Kasus polisi tembak polisi yang terjadi di kediaman Kadiv Propam, Irjen Ferdy Sambo memasuki babak baru. Setelah janggalnya kesaksian pihak keluarga terkait luka sayat di tubuh Brigadir J, banyak sekali pihak yang ingin melakukan penyelidikan secara independen.
Untuk itu, Polri pun mempersilakan untuk pihak eksternal ikut terlibat, termasuk Komnas HAM, dalam insiden polisi tembak polisi ini. Meski begitu, Komnas HAM sendiri akan mengambil langkah untuk bekerja secara mandiri, dengan standard operating procedure (SOP) dan mekanisme yang ada di internalnya.
Komisioner Komnas HAM, Beka Ulung Hapsara menegaskan bahwa Komnas HAM bukan bagian dari tim khusus gabungan yang dibentuk oleh Kapolri Jenderal Listyo Sigit Prabowo. Ia menekankan bahwa dirinya dan tim justru akan mengawasi jalannya proses penyelidikan yang dilakukan tim khusus bentukan Polri tersebut.
Selain itu, Beka juga meminta kepada masyarakat umum untuk turut memantau perkembangan kasusnya. Ia juga mempersilakan masyarakat untuk melapor ke Komnas HAM bilamana mendapatkan fakta terkait kasus polisi tembak polisi yang menyebabkan salah satu personelnya meninggal dunia.
Sebelumnya, Mabes Polri mengadakan konferensi pers terkait insiden ini yang juga diikuti oleh jajaran Polri beserta pihak eksternal, yakni Kompolnas. Dalam konferensi pers tersebut, Komjen Agung Budi Maryoto mengatakan bahwa, meski Komnas HAM bergerak sendiri, namun tetap akan berkoordinasi secara rutin dengan tim khusus Polri.
Dengan begitu, Agung berharap tim khusus Polri akan berjalan sesuai denga napa yang diharapkan, sehingga dapat mengungkapkan hasil pendalaman yang transparan.
Sementara itu, Institute of Criminal Justice Reform (ICJR) memberi catatan kritis atas meninggalnya Brigadir J dalam kasus polisi tembak polisi tersebut.

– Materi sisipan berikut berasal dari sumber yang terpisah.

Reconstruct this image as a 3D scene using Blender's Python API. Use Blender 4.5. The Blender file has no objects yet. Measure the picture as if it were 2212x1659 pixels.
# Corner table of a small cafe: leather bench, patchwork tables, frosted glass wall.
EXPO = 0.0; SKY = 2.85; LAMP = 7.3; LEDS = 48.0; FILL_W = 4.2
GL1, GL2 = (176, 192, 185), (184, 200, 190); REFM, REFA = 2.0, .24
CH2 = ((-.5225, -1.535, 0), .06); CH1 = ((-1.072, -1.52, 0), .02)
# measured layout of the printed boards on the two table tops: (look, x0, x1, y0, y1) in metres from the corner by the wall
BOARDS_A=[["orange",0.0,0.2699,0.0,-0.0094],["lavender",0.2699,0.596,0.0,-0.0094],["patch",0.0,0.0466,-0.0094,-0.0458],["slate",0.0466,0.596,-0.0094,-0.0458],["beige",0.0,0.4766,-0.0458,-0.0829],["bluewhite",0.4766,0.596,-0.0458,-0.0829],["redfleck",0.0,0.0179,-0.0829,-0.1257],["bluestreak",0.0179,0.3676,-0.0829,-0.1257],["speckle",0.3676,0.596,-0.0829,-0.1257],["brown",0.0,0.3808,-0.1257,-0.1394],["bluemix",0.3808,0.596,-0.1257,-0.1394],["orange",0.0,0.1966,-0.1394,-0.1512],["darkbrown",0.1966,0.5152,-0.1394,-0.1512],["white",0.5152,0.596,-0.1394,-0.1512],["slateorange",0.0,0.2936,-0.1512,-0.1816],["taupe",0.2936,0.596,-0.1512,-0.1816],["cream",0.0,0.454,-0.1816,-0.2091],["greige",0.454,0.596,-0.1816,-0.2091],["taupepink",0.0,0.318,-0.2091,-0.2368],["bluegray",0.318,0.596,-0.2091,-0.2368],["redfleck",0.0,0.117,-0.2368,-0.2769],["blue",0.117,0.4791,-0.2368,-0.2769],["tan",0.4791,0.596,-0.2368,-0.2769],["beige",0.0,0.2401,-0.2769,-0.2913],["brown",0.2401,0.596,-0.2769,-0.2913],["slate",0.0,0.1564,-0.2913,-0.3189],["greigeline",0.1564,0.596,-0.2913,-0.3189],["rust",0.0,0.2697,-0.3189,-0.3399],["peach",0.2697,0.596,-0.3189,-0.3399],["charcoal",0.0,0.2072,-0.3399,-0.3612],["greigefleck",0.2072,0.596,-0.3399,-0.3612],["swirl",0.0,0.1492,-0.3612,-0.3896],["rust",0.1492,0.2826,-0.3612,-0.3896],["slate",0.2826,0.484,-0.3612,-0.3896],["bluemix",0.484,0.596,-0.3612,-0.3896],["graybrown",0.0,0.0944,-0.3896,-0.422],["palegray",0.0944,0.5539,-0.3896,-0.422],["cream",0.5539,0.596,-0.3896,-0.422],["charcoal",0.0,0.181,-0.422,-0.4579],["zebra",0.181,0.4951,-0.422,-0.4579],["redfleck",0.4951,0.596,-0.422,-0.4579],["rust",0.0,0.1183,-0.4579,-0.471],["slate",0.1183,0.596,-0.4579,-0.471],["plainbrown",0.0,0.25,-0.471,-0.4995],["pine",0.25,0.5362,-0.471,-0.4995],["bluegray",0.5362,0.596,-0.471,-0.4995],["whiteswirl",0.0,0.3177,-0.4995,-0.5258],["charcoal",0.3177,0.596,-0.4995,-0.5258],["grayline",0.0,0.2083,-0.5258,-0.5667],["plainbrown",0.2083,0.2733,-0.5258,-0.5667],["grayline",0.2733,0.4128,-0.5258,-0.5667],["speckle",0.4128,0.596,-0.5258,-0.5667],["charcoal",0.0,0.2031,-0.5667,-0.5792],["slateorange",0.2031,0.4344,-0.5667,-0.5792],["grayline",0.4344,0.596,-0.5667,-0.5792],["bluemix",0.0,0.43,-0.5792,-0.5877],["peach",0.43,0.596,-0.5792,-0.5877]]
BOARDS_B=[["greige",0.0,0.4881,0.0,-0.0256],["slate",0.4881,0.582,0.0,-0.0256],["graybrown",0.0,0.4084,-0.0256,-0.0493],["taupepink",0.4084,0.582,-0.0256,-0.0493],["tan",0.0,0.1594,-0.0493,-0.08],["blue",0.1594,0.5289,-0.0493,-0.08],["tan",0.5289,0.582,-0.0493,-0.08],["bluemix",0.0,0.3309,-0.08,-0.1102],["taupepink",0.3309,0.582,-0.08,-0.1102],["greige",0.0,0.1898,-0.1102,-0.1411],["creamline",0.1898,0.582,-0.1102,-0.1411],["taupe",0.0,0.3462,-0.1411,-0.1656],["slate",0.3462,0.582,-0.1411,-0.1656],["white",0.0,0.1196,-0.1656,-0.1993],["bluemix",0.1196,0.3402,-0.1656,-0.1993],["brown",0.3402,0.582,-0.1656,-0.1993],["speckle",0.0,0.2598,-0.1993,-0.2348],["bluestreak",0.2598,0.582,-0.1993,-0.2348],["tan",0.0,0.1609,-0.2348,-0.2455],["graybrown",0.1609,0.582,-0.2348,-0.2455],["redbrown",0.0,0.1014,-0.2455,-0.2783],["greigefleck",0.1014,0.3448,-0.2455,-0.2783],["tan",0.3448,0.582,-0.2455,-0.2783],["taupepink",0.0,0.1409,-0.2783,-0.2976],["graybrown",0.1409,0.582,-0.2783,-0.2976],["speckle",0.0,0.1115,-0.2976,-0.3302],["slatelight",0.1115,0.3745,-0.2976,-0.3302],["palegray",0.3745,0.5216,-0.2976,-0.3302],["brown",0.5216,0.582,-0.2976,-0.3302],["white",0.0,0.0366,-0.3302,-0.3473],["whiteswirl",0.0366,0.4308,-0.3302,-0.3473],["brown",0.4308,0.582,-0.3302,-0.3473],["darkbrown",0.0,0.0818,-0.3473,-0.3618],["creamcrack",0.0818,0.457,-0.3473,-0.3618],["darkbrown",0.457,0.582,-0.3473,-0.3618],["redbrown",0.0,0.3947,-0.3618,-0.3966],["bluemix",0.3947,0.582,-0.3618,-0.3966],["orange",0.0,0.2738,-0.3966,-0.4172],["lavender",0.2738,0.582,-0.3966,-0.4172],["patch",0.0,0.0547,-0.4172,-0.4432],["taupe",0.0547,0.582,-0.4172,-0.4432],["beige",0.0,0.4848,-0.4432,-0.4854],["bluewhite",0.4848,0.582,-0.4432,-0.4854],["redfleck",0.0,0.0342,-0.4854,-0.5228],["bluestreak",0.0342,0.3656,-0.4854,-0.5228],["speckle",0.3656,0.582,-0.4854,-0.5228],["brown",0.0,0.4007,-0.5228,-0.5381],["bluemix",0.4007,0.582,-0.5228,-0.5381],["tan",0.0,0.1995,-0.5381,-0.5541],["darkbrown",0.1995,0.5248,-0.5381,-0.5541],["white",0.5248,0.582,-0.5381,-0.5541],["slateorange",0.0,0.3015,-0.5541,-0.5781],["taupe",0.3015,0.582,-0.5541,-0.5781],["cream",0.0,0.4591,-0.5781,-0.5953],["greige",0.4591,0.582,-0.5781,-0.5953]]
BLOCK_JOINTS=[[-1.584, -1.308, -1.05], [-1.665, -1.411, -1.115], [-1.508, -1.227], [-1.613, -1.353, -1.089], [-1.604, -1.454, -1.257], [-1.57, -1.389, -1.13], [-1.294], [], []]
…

Menurut peneliti ICJR Iftitahsasi, perlu ada pengungkapan kasus yang tuntas, akuntabel, dan transparan agar dapat dibuktikan, apakah ada ada potensi tindakan sewenang-wenang hingga penyiksaan terhadap korban Brigadir J.
Ia merasa perlu ada penelusuran lebih lanjut terkait klaim kerusakan CCTV, untuk memastikan ada tidaknya potensi untuk sengaja menghilangkan bukti rekaman CCTV atas kejadian ini.
Pasal 221 KUHP, kata Iftitah, mengatur ancaman pidana terhadap pihak-pihak yang menghilangkan atau menyembunyikan bukti-bukti dengan maksud supaya tidak dapat diperiksa untuk kepentingan penegakan hukum.